Hani Sıbai: "İdlib, Afgan Cihadına Katılanlar İçin Bir Tuzak ve Mezarlık Mı Oldu?"

Hani Sıbai: "İdlib, Afgan Cihadına Katılanlar İçin Bir Tuzak ve Mezarlık Mı Oldu?"

“İdlib, Afgan Cihadına Katılanlar İçin Bir Tuzak ve Mezarlık Mı Oldu?”

Şeyh Hani Es-Sibai 

Afgan cihadına ve diğerlerine katılan komutanların sistematik bir şekilde hedef alınarak köklerinin kurutulduğu, Sünnilere karşı Şam’da yürütülen savaşı takip edenlere gizli kalmıyor. Böylece, Sovyetler Birliği’nin hezimete uğratılıp ezilmesine iştirak eden bu komutanların tecrübelerinden, beldelerin istifade etmesine son verebilsinler. Zira düzenli orduların başına bela olan gerilla savaşı tekniklerinde bu komutanlar tecrübeli kimselerdi. Bu yüzden de Amerika, onun müttefikleri ve elemanları ve onların yörüngelerinde ilerleyenler, bu komutanları öldürmeyi kafaya koydu. 
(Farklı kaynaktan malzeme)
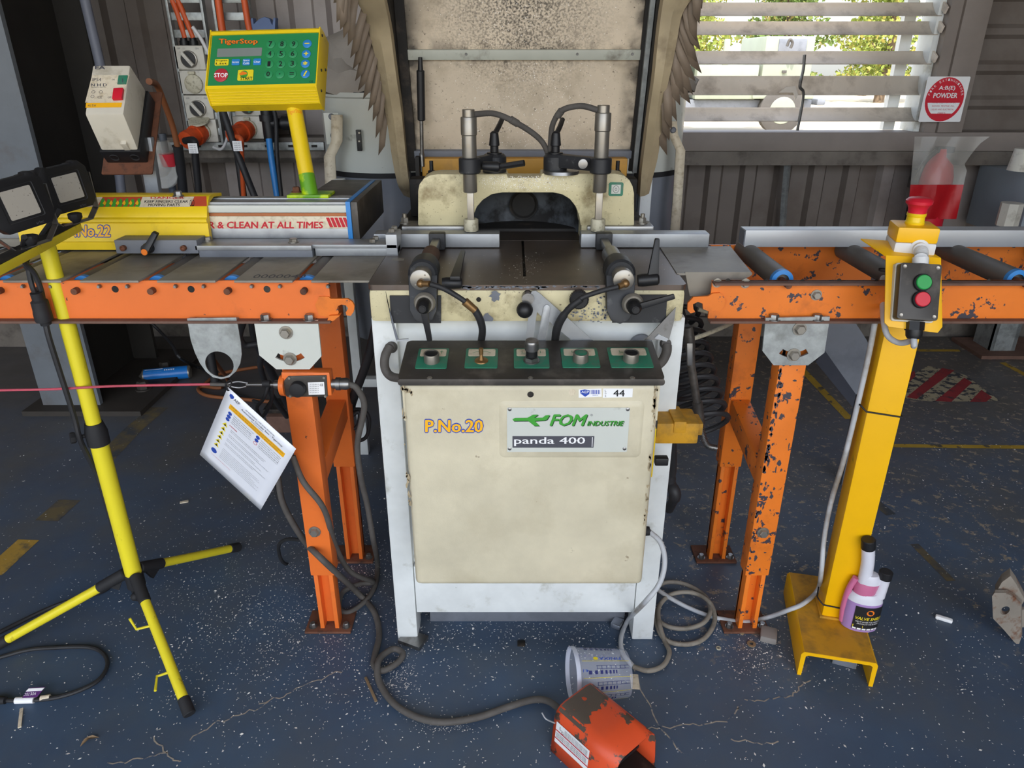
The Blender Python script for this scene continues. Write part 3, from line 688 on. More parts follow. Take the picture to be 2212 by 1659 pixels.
# name tag on the arch
b = NB(); q = [pA(*p) for p in ((1314, 394), (1347, 394), (1347, 423), (1314, 423))]; c = sum(q, V()) / 4; plate(b, rrect(c, (1, 0, 0), (0, 0, 1), .039, .036, .005), n0 * .0015); tg = obj('arch_tag', b, m['labelgreen'], S)
b = NB(); plate(b, rrect(c + n0 * .0015, (1, 0, 0), (0, 0, 1), .025, .024, .001), n0 * .0004); obj('tag_field', b, m['drum'], tg)
b = NB()
for r0, r1, ry in ((.0085, .0075, 1.15), (.003, .0022, 1.3)):
    A = circ(c + n0 * .0022, (1, 0, 0), (0, 0, 1), r0, 24, r0 * ry); B = circ(c + n0 * .0022, (1, 0, 0), (0, 0, 1), r1, 24, r1 * ry); ribbon(b, A + A[:1], B + B[:1])
obj('tag_mark', b, m['inkgrey'], tg)
b = NB()
for _ in range(420):
    x, y = rq.gauss(1135, 55), 380 + abs(rq.gauss(0, 16))
    if y < 412 and 1040 < x < 1245: spot(b, x, y, rq.uniform(.4, 1.1), rq.uniform(.4, 1.1), cA, n0, .0006)
obj('arch_swarf', b, m['chips'], arch, kind='stuff')
# vertical clamps
def vclamp(px, ytop, arm, hose, side):
    Yc = 1.925; ax = atY(px, 330, Yc).x; z = lambda y: atY(px, y, Yc).z; b = NB()
    zt, zb = z(ytop), z(415)
    lathe(b, (ax, Yc, zb), (0, 0, 1), [(0, .017), (.002, .0185), (zt - zb - .062, .0185), (zt - zb - .06, .0205), (zt - zb - .02, .0205), (zt - zb - .018, .0195), (zt - zb - .017, .0155), (zt - zb - .001, .0155), (zt - zb, .0145)], 28)
    cy = obj('vertical_clamp', b, m['chrome'], S)
    b = NB(); obox(b, (ax, Yc, (zb + z(490)) / 2), (.018, .018, zb - z(490)), None, .003); obj('clamp_rod', b, m['chrome'], cy)
    zf = TZ + .04; b = NB(); lathe(b, (ax, Yc, zf), (0, 0, 1), [(0, .018), (.002, .0195), (.03, .0195), (.032, .018)], 8); obj('clamp_foot', b, m['nylon'], cy)
    zr = z(357); b = NB(); lathe(b, (ax, Yc, zr - .02), (0, 0, 1), [(0, .025), (.003, .028), (.036, .028), (.039, .025)], 28)
    mx = atY(arm, 340, 2.02).x; plate(b, [(ax, Yc - .018, zr - .016), (mx, 2.0, zr - .016), (mx + side * .025, 2.02, zr - .016), (mx, 2.05, zr - .016), (ax, Yc + .02, zr - .016)], (0, 0, .034), .005)
    lathe(b, (mx, 2.025, zr - .03), (0, 0, 1), [(0, .032), (.04, .032), (.047, .026)], 24); obj('clamp_arm', b, m['castblack'], S)
    b = NB(); lathe(b, (mx, 2.025, zr + .015), (0, 0, 1), [(0, .02), (.006, .02), (.007, .011), (.022, .011), (.024, .0145), (.055, .011), (.06, .006)], 20)
    tube(b, [(mx, 2.02, zr + .066), (mx + .012, 2.05, zr + .085), (mx + .02, 2.08, zr + .10)], .007, 8); obj('clamp_lever', b, m['blackplastic'], S)
    return ax, Yc, zt, zr, mx
ax, Yc, zt, zr, mx = vclamp(1014, 236, 1068, 0, 1)
b = NB(); p0 = V((ax + .035, Yc + .02, zr - .005)); lathe(b, p0, (1, -.3, 0), [(0, .012), (.04, .013), (.045, .01)], 16); tube(b, [p0 + V((.04, -.01, 0)), p0 + V((.075, -.02, .006)), p0 + V((.105, -.03, .012))], .008, 8); obj('clamp_lever', b, m['blackplastic'], S)
b = NB(); tube(b, [(ax + .012, Yc, zt - .012), atY(1070, 246, 1.97), atY(1120, 268, 2.0), atY(1160, 295, 2.03), atY(1178, 318, 2.05), atY(1186, 345, 2.06)], .0075, 10); cyl(b, atY(1103, 258, 1.99), atY(1118, 267, 2.0), .0095); obj('air_hose', b, m['cabledusty'], S)
ax, Yc, zt, zr, mx = vclamp(1299, 227, 1200, 0, -1)
b = NB(); tube(b, [(ax - .012, Yc, zt - .012), atY(1255, 229, 1.95), atY(1215, 238, 1.98), atY(1195, 266, 2.01), atY(1190, 300, 2.04), atY(1188, 345, 2.06)], .0075, 10); cyl(b, atY(1213, 239, 1.98), atY(1205, 250, 1.99), .0095); obj('air_hose', b, m['cabledusty'], S)
b = NB(); lathe(b, atY(1259, 354, 1.915), n0, [(0, .012), (.004, .012), (.005, .006)], 18); obj('arm_bolt', b, m['steel'], S)
b = NB(); lathe(b, (atY(1212, 365, 2.0).x, 2.005, pA(1200, 375).z - .002), (0, 0, 1), [(0, .05), (.008, .048)], 24); obj('arm_seat', b, m['steel'], S)
# horizontal clamps
def hclamp(x, z, hub, tip, side):
    b = NB(); lathe(b, (x, 1.50, z), (0, 1, 0), [(0, .021), (.001, .0225), (.02, .0225), (.021, .0205), (.06, .0205)], 28)
    for a in (.8, 3.9): lathe(b, (x + .015 * math.cos(a), 1.5, z + .015 * math.sin(a)), n0, [(0, .002), (.0004, .0015)], 8)
    cy = obj('horizontal_clamp', b, m['chrome'], S)
    b = NB(); lathe(b, (x, 1.545, z), (0, 1, 0), [(0, .028), (.005, .033), (.06, .033), (.085, .028), (.09, .022)], 28)
    plate(b, [(x - .033, 1.545, z), (x + .033, 1.545, z), (x + .03, 1.52, z - .075), (x + .02, 1.515, z - .098), (x, 1.512, z - .105), (x - .02, 1.515, z - .098), (x - .03, 1.52, z - .075)], (0, .03, 0), .006); obj('clamp_body', b, m['castblack'], cy)
    b = NB(); lathe(b, (x, 1.63, z), (0, 1, 0), [(0, .0215), (.1, .0215), (.104, .019)], 24); obj('clamp_sleeve', b, m['dustybrown' if side < 0 else 'steel'], cy)
    b = NB(); obox(b, (x, 1.80, z), (.02, .15, .02), None, .003); obj('clamp_rod', b, m['steel'], cy)
    b = NB(); box(b, (x - .02, 1.862, TZ + .003), (x + .022, YFN - .002, TZ + .046), .004); obj('clamp_pad', b, m['castblack'], cy)
    h = V(hub); b = NB(); lathe(b, h + V((0, .004, 0)), n0, [(0, .024), (.006, .023), (.012, .02)], 24); obj('pivot_washer', b, m['plate_grey'], cy)
    b = NB(); lathe(b, h - V((0, .008, 0)), n0, [(0, .016), (.02, .0155), (.03, .012), (.034, .008)], 18); t = V(tip); d = (t - h).normalized(); s_ = d.cross(n0)
    e = h + V((0, -.03, 0)); plate(b, [e + s_ * .008, e - s_ * .008, t - s_ * .006, t + s_ * .006], (0, .009, 0), .0025); lathe(b, h + V((0, -.04, 0)), n0, [(0, .006), (.004, .006)], 14); obj('pivot_lever', b, m['blackplastic'], cy)
    return cy
Zc = 1.075
hclamp(-.196, Zc, atY(917, 655, 1.512), atY(928, 738, 1.49), -1); hclamp(.239, Zc, atY(1367, 657, 1.512), atY(1458, 641, 1.48), 1)
# clamp handles at the side of each body
p0 = atY(955, 612, 1.535); b = NB(); lathe(b, p0, (1, .05, 0), [(0, .012), (.01, .014), (.04, .013), (.044, .01)], 14); t1, t2 = atZ(982, 606, TZ + .02), atZ(1000, 548, TZ + .012); plate(b, [t1 + V((-.01, 0, 0)), t1 + V((.012, 0, 0)), t2 + V((.006, 0, 0)), t2 + V((-.006, 0, 0))], (0, 0, .009), .002); obj('clamp_handle', b, m['blackplastic'], S)
p0 = atY(1378, 606, 1.545); b = NB(); lathe(b, p0, (1, -.05, .1), [(0, .013), (.01, .0145), (.042, .0135), (.046, .01)], 14); q = p0 + V((.032, -.002, .008)); t = atY(1420, 515, 1.56); plate(b, [q + V((-.013, -.006, 0)), q + V((.012, -.006, 0)), t + V((.005, -.004, 0)), t + V((-.005, -.004, 0))], (0, .011, 0), .003); obj('clamp_handle', b, m['blackplastic'], S)
def elbow(p, q):
    b = NB(); sphere(b, p, .009, 14); tube(b, [p, p + (q - p) * .5, q], .0065, 10); lathe(b, p, (0, 1, 0), [(0, .008), (.014, .008)], 12); obj('elbow_fitting', b, m['brass'], S)
a0 = V((-.194, 1.488, Zc - .004)); a1 = atY(928, 613, 1.478); elbow(a0, a1)
b = NB(); tube(b, [a1, atY(960, 624, 1.485), atY(1000, 648, 1.49), atY(1014, 662, 1.49)], .0058, 10); obj('air_hose', b, m['cableblk'], S)
b = NB(); cyl(b, atY(1004, 651, 1.49), atY(1026, 670, 1.493), .0095, .0085); obj('hose_joiner', b, m['brass'], S)
b = NB(); tube(b, [atY(1024, 667, 1.493), atY(1036, 688, 1.50), atY(1042, 712, 1.52), atY(1039, 740, 1.56), atY(1036, 765, 1.575)], .0085, 10); obj('air_hose', b, m['cableblk'], S)
a0 = V((.241, 1.488, Zc - .004)); a1 = atY(1336, 619, 1.48); elbow(a0, a1)
b = NB(); tube(b, [a1, atY(1300, 628, 1.485), atY(1262, 641, 1.49), atY(1246, 651, 1.49)], .0055, 10); obj('air_hose', b, m['cableblk'], S)
b = NB(); tube(b, [atY(1256, 646, 1.489), atY(1232, 664, 1.495), atY(1212, 690, 1.51), atY(1202, 715, 1.53), atY(1198, 745, 1.57)], [.0075, .0075, .0095, .0095, .009], 10); obj('air_hose', b, m['cableblk'], S)
# cable loops beside the panel
b = NB(); cyl(b, atY(846, 750, 1.577), atY(842, 750, 1.56), .014, .011); tube(b, [atY(842, 748, 1.56), atY(832, 770, 1.545), atY(832, 796, 1.54), atY(845, 813, 1.53), atY(872, 818, 1.50)], .0105, 10); obj('panel_cable', b, m['cabledusty'], S)
b = NB(); cyl(b, atY(1437, 742, 1.577), atY(1440, 742, 1.56), .013, .011); tube(b, [atY(1441, 745, 1.56), atY(1440, 760, 1.55), atY(1432, 778, 1.54), atY(1420, 790, 1.53)], .011, 10); obj('panel_cable', b, m['cabledusty'], S)
b = NB(); lathe(b, atY(1384, 745, 1.594), n0, [(0, .028), (.008, .028), (.01, .02)], 24); obj('cabinet_knob', b, m['greymetal'], S)
# isolator on the right side of the cover
c = V((CV1 + .012, 1.56, atY(1430, 900, 1.54).z))
iso = [atY(x, y, 1.53) for x, y in ((1417, 902), (1503, 905), (1517, 930), (1502, 962), (1424, 956))]
b = NB(); a = atY(1424, 925, 1.53); box(b, (a.x - .012, 1.515, a.z - .035), (a.x + .092, 1.60, a.z + .02), .006); box(b, (a.x + .085, 1.53, a.z - .02), (a.x + .105, 1.585, a.z + .012), .004); box(b, (a.x + .03, 1.512, a.z - .005), (a.x + .06, 1.60, a.z + .026), .004); iso = obj('isolator_switch', b, m['yellowdusty'], S)
b = NB(); box(b, (CV1 - .004, 1.47, a.z - .10), (CV1 + .022, 1.53, a.z + .03), .003); obj('isolator_back', b, m['yellow'], iso)
b = NB(); box(b, (CV1 + .0, 1.50, a.z - .01), (CV1 + .03, 1.535, a.z + .035), .003); obj('isolator_terminal', b, m['blackplastic'], iso); b = NB(); k = atY(1432, 993, 1.52); box(b, (k.x - .02, 1.51, k.z - .012), (k.x + .012, 1.53, k.z + .008), .003); obj('isolator_lock', b, m['blackplastic'], iso)
# ---------------- hood
HX0, HX1 = -.315, .3845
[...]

Öldürerek tasfiye etmelerinden önce izledikleri sistematik plan ise onları karalayıp şeytanlaştırmak ve Daiş'le aynı olduklarını söylemeleri oldu. Böylece arabalarına koydukları bombalı tuzaklarla ya da aşağılık mürted ajan yoluyla gelen bilgiler sonucu havadan bonbalanmalarıyla suikaste uğramalarını aklayabilsinler! 

En ilginç olanı ise orada olan bazılarının ayaklarının altıyla düşünüyor olması! Sanıyorlar ki bu komutanlardan kurtulmalarıyla meydan onlara kalacak!! Maalesef eğirdikleri ipi kendi elleriyle bozuyorlar! Kendi organlarını kendileri parçalıyorlar! Sarı öküz kıssasında olduğu gibi aynı düşman onları da yiyecek! 

Her neyse bazı sebeplerden ötürü uzatmak istemiyorum! Sadece bir şeyi sorgulamak için yazıyorum? Şam, özellikle de İdlib, Sovyetlere karşı Afgan cihadına katılan komutanlar için bir tuzak ve mezarlık haline mi geldi? 

Tüm bu komutanlar tesadüfen mi katledildi? Örnek vermek için bazılarını saymak gerekirse: Ebu Firas es-Suri, Ebu Cihad el-Mısri, Ebu’l Firac el-Mısri, Ebu’l Hayr el-Mısri, Ebu Hani el-Mısri, Kassam, Ebu Hallad el-Muhendis, Ebu Ahmed el-Cezayiri ve Ebu Hatice el-Ürdüni ve daha birkaç gün önce bedeni tamamen yanan ve ailesiyle birlikte şehid edilen Ebu Muhammed el-Sudani. Şeyh Ebu Halid el-Suri’ye gelince (Allah ondan kabul etsin) o, Devle cemaati tarafından katledilmişti. Elbette aynı şekilde şehid edilen ve burada saymadığımız daha pek çok isim var, Allah hepsinden kabul edip onları Firdevs cennetlerine alsın. Ancak söylemek istediğim şey Haçlı Koalisyonun Afgan cihadına katılan komutanları ve onlarla akide ve menhec olarak irtibatlı olan herkesi özel olarak hedef almasıdır! 

Onların ruhları sanki şairin şu sözlerini tekrarlamaktalar:

Onunla yükseleceğin bir mesken seç kendin için,

Ya da kerim olarak savaş meydanının tozu gölgesi altında öl

Ölüm seni onun afetlerinden kurtaramaz, 

Büyük kayalarla çevrili bir kale inşa etsen bile. 

Yiğidin izzeti içinde ölmesi onun için daha hayırlıdır, 

Karanlık bir gözün tutsağı olmasındansa.

Allah'ım biz şahidlik ediyoruz ki onlar dinine yardım ettiler. Savaştan alıkoyanların İslam'ın zirvesi olan cihadın sancağını düşürdükleri zaman onlar bu sancağı kaldırdılar!